In 2012 the IPCC’s Special Report on Extreme Weather had these things to say:

“From a paleoclimate perspective recent droughts are not unprecedented, with severe ‘megadroughts’ reported in the paleoclimatic record for Europe, North America, and Australia... In North America, there is medium confidence that there has been an overall slight tendency toward less dryness (wetting trend with more soil moisture and runoff; Table 3-2), although analyses for some subregions also indicate tendencies toward increasing dryness.... The most severe droughts in the 20th century have occurred in the 1930s and 1950s, where the 1930s Dust Bowl was most intense and the 1950s drought most persistent (SREX p. 170)”

The US 4th National Climate Assessment in 2017 said:

“Heat waves (6-day periods with a maximum temperature above the 90th percentile for 1961–1990) increased in frequency until the mid-1930s, became considerably less common through the mid-1960s, and increased in frequency again thereafter. As with warm daily temperatures, heat wave magnitude reached a maximum in the 1930s.”

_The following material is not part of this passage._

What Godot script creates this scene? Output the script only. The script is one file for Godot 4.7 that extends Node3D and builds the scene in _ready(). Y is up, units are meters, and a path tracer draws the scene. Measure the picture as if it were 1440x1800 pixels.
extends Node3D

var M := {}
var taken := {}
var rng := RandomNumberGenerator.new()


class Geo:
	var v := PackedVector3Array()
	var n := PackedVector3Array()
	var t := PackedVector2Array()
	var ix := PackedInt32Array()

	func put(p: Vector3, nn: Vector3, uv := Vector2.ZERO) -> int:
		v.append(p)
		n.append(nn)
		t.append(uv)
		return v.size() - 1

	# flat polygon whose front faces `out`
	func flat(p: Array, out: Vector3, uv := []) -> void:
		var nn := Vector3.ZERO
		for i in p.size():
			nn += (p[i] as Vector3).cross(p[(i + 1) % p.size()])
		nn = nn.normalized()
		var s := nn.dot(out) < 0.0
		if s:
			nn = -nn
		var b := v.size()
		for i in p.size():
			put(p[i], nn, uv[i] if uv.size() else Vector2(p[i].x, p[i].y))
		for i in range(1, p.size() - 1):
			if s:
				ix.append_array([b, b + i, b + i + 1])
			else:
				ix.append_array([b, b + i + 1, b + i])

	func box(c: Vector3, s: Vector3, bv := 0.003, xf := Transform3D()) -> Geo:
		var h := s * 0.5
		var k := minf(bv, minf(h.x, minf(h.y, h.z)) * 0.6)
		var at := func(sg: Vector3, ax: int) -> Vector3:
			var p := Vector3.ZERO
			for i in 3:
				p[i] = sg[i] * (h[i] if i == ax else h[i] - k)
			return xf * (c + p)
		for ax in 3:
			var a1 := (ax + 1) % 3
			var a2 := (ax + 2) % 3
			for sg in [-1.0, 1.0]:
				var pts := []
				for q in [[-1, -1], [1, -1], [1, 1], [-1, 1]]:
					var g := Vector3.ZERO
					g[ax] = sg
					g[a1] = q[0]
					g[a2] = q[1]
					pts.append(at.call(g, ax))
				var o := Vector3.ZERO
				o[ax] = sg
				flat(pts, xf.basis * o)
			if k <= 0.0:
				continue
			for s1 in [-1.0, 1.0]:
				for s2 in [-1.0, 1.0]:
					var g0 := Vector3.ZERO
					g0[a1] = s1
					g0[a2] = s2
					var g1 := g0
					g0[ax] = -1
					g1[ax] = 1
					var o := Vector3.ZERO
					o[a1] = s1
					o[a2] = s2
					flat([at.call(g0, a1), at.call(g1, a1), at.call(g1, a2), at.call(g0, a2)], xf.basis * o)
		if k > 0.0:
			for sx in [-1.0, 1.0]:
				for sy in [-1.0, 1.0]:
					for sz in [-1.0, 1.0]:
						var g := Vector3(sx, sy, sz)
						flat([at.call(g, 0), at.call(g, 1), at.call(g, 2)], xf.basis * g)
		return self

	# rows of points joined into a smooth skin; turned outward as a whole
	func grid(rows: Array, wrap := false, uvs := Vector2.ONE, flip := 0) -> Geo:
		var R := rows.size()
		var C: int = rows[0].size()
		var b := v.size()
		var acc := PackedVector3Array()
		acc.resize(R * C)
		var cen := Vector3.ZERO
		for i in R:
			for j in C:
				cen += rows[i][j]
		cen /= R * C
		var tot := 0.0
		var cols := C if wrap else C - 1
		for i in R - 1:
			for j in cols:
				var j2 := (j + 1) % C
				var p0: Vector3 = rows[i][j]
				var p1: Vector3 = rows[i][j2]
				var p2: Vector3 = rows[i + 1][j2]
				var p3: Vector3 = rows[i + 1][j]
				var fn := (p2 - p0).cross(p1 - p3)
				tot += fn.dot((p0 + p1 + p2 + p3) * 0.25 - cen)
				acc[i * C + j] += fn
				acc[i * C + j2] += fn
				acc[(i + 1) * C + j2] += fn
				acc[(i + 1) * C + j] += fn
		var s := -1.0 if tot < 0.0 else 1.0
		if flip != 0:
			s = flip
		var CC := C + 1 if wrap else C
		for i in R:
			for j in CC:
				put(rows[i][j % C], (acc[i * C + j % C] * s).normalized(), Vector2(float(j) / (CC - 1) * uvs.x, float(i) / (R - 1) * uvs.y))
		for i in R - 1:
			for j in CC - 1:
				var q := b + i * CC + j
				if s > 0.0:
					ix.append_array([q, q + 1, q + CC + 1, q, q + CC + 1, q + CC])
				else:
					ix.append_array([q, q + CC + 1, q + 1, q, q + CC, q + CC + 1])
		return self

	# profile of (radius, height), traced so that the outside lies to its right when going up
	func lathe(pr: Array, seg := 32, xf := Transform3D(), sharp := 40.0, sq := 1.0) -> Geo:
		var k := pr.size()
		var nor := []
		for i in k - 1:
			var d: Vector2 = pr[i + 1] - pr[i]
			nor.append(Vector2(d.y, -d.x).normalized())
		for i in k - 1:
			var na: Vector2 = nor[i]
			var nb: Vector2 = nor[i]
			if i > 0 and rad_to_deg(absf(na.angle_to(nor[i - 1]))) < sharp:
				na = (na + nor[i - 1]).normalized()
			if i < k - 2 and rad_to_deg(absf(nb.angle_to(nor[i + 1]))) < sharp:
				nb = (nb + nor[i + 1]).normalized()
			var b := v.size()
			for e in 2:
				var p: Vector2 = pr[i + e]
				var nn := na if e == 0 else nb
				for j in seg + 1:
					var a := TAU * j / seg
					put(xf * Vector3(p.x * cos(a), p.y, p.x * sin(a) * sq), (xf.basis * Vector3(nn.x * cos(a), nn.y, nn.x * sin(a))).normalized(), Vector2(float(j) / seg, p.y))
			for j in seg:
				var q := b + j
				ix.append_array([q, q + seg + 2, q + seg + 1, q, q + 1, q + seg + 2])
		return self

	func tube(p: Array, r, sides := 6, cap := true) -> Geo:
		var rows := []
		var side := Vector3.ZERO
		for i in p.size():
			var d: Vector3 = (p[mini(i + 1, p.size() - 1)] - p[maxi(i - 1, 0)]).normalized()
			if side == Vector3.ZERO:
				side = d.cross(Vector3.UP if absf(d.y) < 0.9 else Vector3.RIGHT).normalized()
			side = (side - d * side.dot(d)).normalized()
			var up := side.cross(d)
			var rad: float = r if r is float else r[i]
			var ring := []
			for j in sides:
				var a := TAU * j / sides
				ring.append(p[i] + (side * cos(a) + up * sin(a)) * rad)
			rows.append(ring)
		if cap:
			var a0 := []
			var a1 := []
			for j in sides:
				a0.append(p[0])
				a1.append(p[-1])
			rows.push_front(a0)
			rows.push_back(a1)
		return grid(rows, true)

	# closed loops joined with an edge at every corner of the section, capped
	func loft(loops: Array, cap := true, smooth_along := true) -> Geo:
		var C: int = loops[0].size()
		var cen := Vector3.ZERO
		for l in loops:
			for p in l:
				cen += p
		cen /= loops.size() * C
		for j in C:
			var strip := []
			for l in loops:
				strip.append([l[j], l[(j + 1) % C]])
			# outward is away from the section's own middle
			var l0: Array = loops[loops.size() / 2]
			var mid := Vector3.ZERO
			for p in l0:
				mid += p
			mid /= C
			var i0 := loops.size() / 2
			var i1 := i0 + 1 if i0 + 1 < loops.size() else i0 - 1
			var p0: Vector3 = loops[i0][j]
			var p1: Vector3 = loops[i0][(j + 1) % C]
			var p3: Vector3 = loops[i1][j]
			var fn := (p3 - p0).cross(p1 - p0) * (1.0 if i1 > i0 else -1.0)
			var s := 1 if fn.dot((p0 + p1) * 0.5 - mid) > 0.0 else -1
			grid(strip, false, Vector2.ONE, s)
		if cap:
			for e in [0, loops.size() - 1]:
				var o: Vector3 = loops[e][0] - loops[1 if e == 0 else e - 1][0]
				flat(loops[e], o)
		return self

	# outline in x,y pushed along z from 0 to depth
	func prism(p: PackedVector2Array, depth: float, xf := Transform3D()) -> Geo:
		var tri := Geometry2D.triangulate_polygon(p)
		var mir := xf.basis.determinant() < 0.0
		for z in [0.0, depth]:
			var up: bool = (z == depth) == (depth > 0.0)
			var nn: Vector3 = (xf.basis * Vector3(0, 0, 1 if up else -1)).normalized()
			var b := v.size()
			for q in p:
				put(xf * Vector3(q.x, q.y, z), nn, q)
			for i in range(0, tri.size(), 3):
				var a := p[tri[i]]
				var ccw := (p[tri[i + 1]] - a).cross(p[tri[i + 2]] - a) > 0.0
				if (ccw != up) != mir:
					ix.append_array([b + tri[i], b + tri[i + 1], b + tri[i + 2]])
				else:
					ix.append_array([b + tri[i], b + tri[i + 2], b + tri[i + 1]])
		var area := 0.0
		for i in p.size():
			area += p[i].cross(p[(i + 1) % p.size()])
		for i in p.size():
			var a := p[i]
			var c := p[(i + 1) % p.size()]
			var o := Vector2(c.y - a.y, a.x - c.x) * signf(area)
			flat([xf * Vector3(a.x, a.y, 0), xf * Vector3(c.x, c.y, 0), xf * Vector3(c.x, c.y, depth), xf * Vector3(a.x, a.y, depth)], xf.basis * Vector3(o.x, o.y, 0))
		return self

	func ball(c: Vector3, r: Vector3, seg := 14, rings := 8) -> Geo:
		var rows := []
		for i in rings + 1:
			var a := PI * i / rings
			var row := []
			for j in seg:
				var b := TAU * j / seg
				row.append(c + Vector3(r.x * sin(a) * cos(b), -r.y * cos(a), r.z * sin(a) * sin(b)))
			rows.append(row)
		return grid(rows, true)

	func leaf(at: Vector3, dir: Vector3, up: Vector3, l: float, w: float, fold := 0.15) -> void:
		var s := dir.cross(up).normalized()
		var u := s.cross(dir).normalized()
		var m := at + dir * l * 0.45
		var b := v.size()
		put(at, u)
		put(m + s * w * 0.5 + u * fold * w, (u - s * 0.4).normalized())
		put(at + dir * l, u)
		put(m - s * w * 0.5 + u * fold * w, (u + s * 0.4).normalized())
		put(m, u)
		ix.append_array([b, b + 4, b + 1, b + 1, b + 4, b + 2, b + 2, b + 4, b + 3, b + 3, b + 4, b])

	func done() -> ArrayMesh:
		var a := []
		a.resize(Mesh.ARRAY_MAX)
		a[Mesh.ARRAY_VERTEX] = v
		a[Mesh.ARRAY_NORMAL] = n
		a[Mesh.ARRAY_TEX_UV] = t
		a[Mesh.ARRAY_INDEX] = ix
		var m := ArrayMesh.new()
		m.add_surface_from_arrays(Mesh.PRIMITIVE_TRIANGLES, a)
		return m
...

The 5th NCA only looked at heat wave records after 1960, which as the DOE Team pointed out left readers with a false impression since the record showed that while heatwave numbers were up in the west, they remained low compared to the 1930s east of the Rockies.

Meanwhile, going farther back in time, paleoclimate evidence shows the US west has been heatwave central since the invention of heat. Meteorologist Chris Martz summed up a lot of the science on this topic in a recent X post. As bad as the 1930s Dust Bowl was, even worse droughts happened long ago:

“Notably, multi-decadal droughts during both the 13th and 16th centuries exceeded the 1930s drought by intensity and duration, all naturally forced. A tree-ring analysis in Nebraska found that the 13th century Medieval drought lasted an incredible 38 years.”

One of the studies he cited, published in 1998, stated:

“Historical documents, tree rings, archaeological remains, lake sediment, and geomorphic data make it clear that the droughts of the twentieth century, including those of the 1930s and 1950s, were eclipsed several times by droughts earlier in the last 2000 years, and as recently as the late sixteenth century. In general, some droughts prior to 1600 appear to be characterized by longer duration (i.e., multidecadal) and greater spatial extent than those of the twentieth century... it is clear that major multiyear Great Plains drought has occurred naturally once or twice a century over the last 400 years... During the thirteenth to sixteenth centuries, there is evidence for two major droughts that likely significantly exceeded the severity, length, and spatial extent of twentieth-century droughts.”

So yes there is a heatwave, and yes they are rare in March, and yes the usual suspects are jumping to the usual conclusion. But the west is prone to heatwaves and droughts and has been for a long time. So if you are in the affected region take the usual precautions to stay cool and hydrated, and try not to get overheated when the alarmists try to tell you the weather is all your fault.